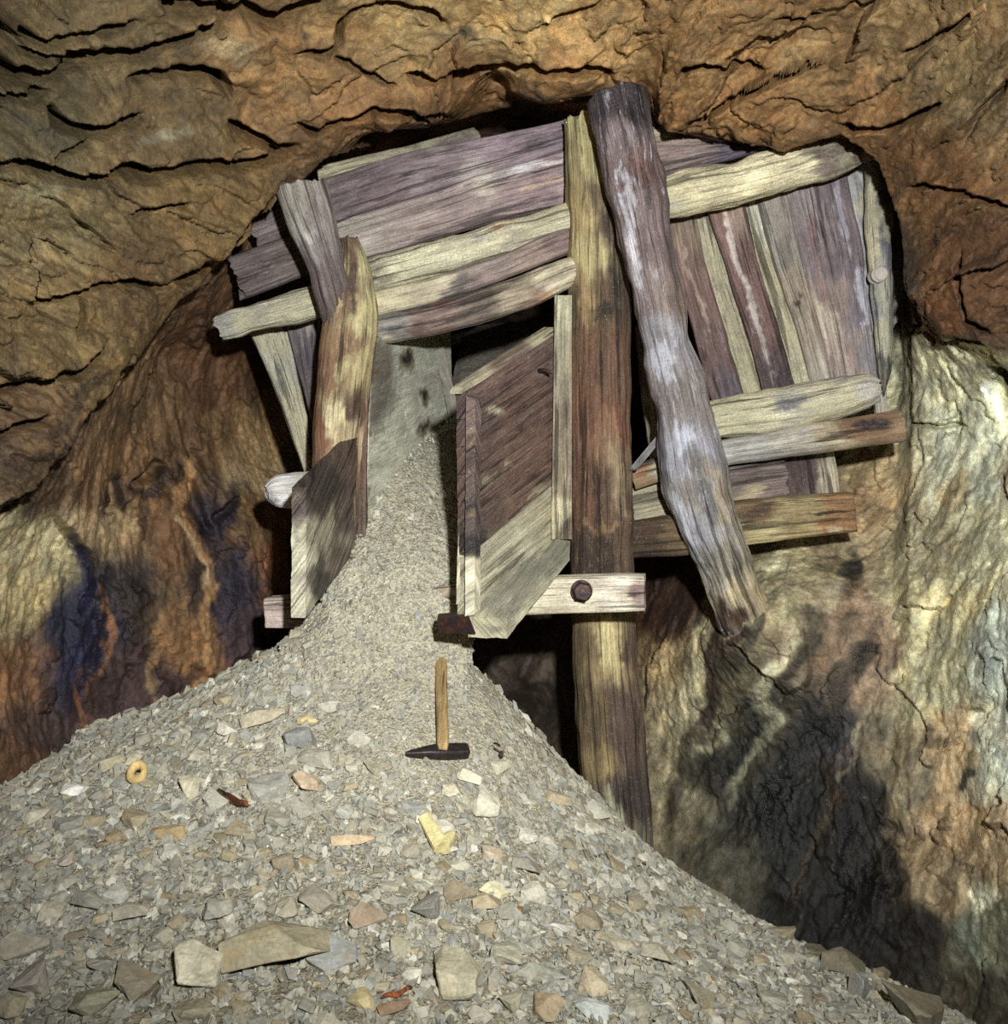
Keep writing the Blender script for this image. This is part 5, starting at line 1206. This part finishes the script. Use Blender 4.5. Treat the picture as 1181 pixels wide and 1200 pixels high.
def prism(name, pts, vec, mat, guides, parent, spots=(), strokes=(), res=0.008, grain_dir=None, jit=0.004, gain=1.1, warp=7, label=None):
    """a board with the outline pts (planar quad strip corners a,b,c,d) pushed along vec; finely divided so that it can be worn and stained"""
    a, b, c, d = [np.array(p, float) for p in pts]
    vec = np.array(vec, float)
    nu = max(4, int(max(np.linalg.norm(b - a), np.linalg.norm(c - d)) / res)); nv = max(4, int(max(np.linalg.norm(d - a), np.linalg.norm(c - b)) / res)); nw = max(3, int(np.linalg.norm(vec) / res))
    Vs, Qs, Gs = [], [], []; off = 0
    gd = np.array(grain_dir if grain_dir is not None else (b - a), float); gd /= np.linalg.norm(gd)
    nrm = vec / np.linalg.norm(vec); sd = np.cross(gd, nrm); sd /= np.linalg.norm(sd)

    def patch(fn, n1, n2):
        nonlocal off
        u, v = np.meshgrid(np.linspace(0, 1, n1 + 1), np.linspace(0, 1, n2 + 1), indexing='ij')
        p = fn(u.ravel()[:, None], v.ravel()[:, None])
        i = np.arange(len(p)).reshape(u.shape) + off
        Qs.append(np.stack([i[:-1, :-1], i[1:, :-1], i[1:, 1:], i[:-1, 1:]], -1).reshape(-1, 4)); Vs.append(p); off += len(p)
    bl = lambda u, v: a * (1 - u) * (1 - v) + b * u * (1 - v) + c * u * v + d * (1 - u) * v
    patch(lambda u, v: bl(u, v), nu, nv)
    patch(lambda u, v: bl(1 - u, v) + vec, nu, nv)
    patch(lambda u, w: bl(1 - u, u * 0) + vec * w, nu, nw)
    patch(lambda u, w: bl(u, u * 0 + 1) + vec * w, nu, nw)
    patch(lambda v, w: bl(v * 0, v) + vec * w, nv, nw)
    patch(lambda v, w: bl(v * 0 + 1, 1 - v) + vec * w, nv, nw)
    V = np.concatenate(Vs); Q = np.concatenate(Qs)
    key = np.round(V * 20000).astype(np.int64)
    _, first, inv = np.unique(key, axis=0, return_index=True, return_inverse=True)
    V = V[first]; Q = inv.ravel()[Q]
    G = np.stack([V @ gd, V @ sd + (V @ nrm), np.full(len(V), float(len(name)))], 1)
    cen = V.mean(0)
    out = V - cen
    g3 = np.stack([G[:, 0] * 2, G[:, 1] * 30, (V @ nrm) * 30], 1) + a[0] * 50
    dd = fbm(g3, 4, 0.6) * jit
    V = V + nrm[None] * (np.sign((V - cen) @ nrm) * dd)[:, None] + sd[None] * (np.sign((V - cen) @ sd) * dd * 0.5)[:, None]
    px, py = proj(V)
    col = shade(px, py, V.astype(f32), guides, spots, strokes, warp=warp, wfreq=9, gain=gain)
    col[:, :3] = desat(col[:, :3], 0.5) * np.array([1.12, 1.17, 1.04])
    # orientation
    f0 = Q[0]; nn = np.cross(V[f0[2]] - V[f0[0]], V[f0[3]] - V[f0[1]])
    if nn @ vec > 0: Q = Q[:, ::-1]
    o = link_mesh(name, V, Q, mat, parent=parent, col=col, grain=G, smooth=False)
    if label: o['label'] = label
    return o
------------
▶ Required work
Each line of the material must be retyped exactly, except that images are omitted.

▶ Reply
Keep writing the Blender script for this image. This is part 5, starting at line 1206. This part finishes the script. Use Blender 4.5. Treat the picture as 1181 pixels wide and 1200 pixels high.
def prism(name, pts, vec, mat, guides, parent, spots=(), strokes=(), res=0.008, grain_dir=None, jit=0.004, gain=1.1, warp=7, label=None):
    """a board with the outline pts (planar quad strip corners a,b,c,d) pushed along vec; finely divided so that it can be worn and stained"""
    a, b, c, d = [np.array(p, float) for p in pts]
    vec = np.array(vec, float)
    nu = max(4, int(max(np.linalg.norm(b - a), np.linalg.norm(c - d)) / res)); nv = max(4, int(max(np.linalg.norm(d - a), np.linalg.norm(c - b)) / res)); nw = max(3, int(np.linalg.norm(vec) / res))
    Vs, Qs, Gs = [], [], []; off = 0
    gd = np.array(grain_dir if grain_dir is not None else (b - a), float); gd /= np.linalg.norm(gd)
    nrm = vec / np.linalg.norm(vec); sd = np.cross(gd, nrm); sd /= np.linalg.norm(sd)

    def patch(fn, n1, n2):
        nonlocal off
        u, v = np.meshgrid(np.linspace(0, 1, n1 + 1), np.linspace(0, 1, n2 + 1), indexing='ij')
        p = fn(u.ravel()[:, None], v.ravel()[:, None])
        i = np.arange(len(p)).reshape(u.shape) + off
        Qs.append(np.stack([i[:-1, :-1], i[1:, :-1], i[1:, 1:], i[:-1, 1:]], -1).reshape(-1, 4)); Vs.append(p); off += len(p)
    bl = lambda u, v: a * (1 - u) * (1 - v) + b * u * (1 - v) + c * u * v + d * (1 - u) * v
    patch(lambda u, v: bl(u, v), nu, nv)
    patch(lambda u, v: bl(1 - u, v) + vec, nu, nv)
    patch(lambda u, w: bl(1 - u, u * 0) + vec * w, nu, nw)
    patch(lambda u, w: bl(u, u * 0 + 1) + vec * w, nu, nw)
    patch(lambda v, w: bl(v * 0, v) + vec * w, nv, nw)
    patch(lambda v, w: bl(v * 0 + 1, 1 - v) + vec * w, nv, nw)
    V = np.concatenate(Vs); Q = np.concatenate(Qs)
    key = np.round(V * 20000).astype(np.int64)
    _, first, inv = np.unique(key, axis=0, return_index=True, return_inverse=True)
    V = V[first]; Q = inv.ravel()[Q]
    G = np.stack([V @ gd, V @ sd + (V @ nrm), np.full(len(V), float(len(name)))], 1)
    cen = V.mean(0)
    out = V - cen
    g3 = np.stack([G[:, 0] * 2, G[:, 1] * 30, (V @ nrm) * 30], 1) + a[0] * 50
    dd = fbm(g3, 4, 0.6) * jit
    V = V + nrm[None] * (np.sign((V - cen) @ nrm) * dd)[:, None] + sd[None] * (np.sign((V - cen) @ sd) * dd * 0.5)[:, None]
    px, py = proj(V)
    col = shade(px, py, V.astype(f32), guides, spots, strokes, warp=warp, wfreq=9, gain=gain)
    col[:, :3] = desat(col[:, :3], 0.5) * np.array([1.12, 1.17, 1.04])
    # orientation
    f0 = Q[0]; nn = np.cross(V[f0[2]] - V[f0[0]], V[f0[3]] - V[f0[1]])
    if nn @ vec > 0: Q = Q[:, ::-1]
    o = link_mesh(name, V, Q, mat, parent=parent, col=col, grain=G, smooth=False)
    if label: o['label'] = label
    return o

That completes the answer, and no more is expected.